Well, Sarah-and-anyone-else-who-might-read-this, I guess the takeaway lesson for my failure with Harvard is that life is not about failure. Life is all about failure. Life is about resilience. Life is about knocking on every door God places before you - EVERY door. Some open. Some don't. Some you pound on for years, you want them to open so very badly. And yet they don't. Sooner or later, either you salvage your bruised spiritual fist and move on, or you never fulfill your true destiny because you waste your life pounding on a door that was never meant for you.

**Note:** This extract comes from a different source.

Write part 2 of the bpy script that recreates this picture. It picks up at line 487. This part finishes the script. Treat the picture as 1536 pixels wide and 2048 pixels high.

My sense of self-worth has taken a beating. Another one. And I face a harsh reality of choices. I can choose to quell the creative fire within me and settle into a mundane, middle-aged, average life. This choice would be applauded by many in my life. Those who do not understand why I can't just "be happy." Why I am so driven to try - and strive to excel in - so many, many things. Why I can't just "settle down" and work eight hours a day and come home and make supper and watch 2.3 hours of television on average every night and go through this routine like a mindless rodent on a wheel for several decades until one day there is a small, grainy photograph of me in an obscure newspaper somewhere and a little paragraph that tells the world absolutely nothing about who I really was.

Or I can choose to knock on the next door.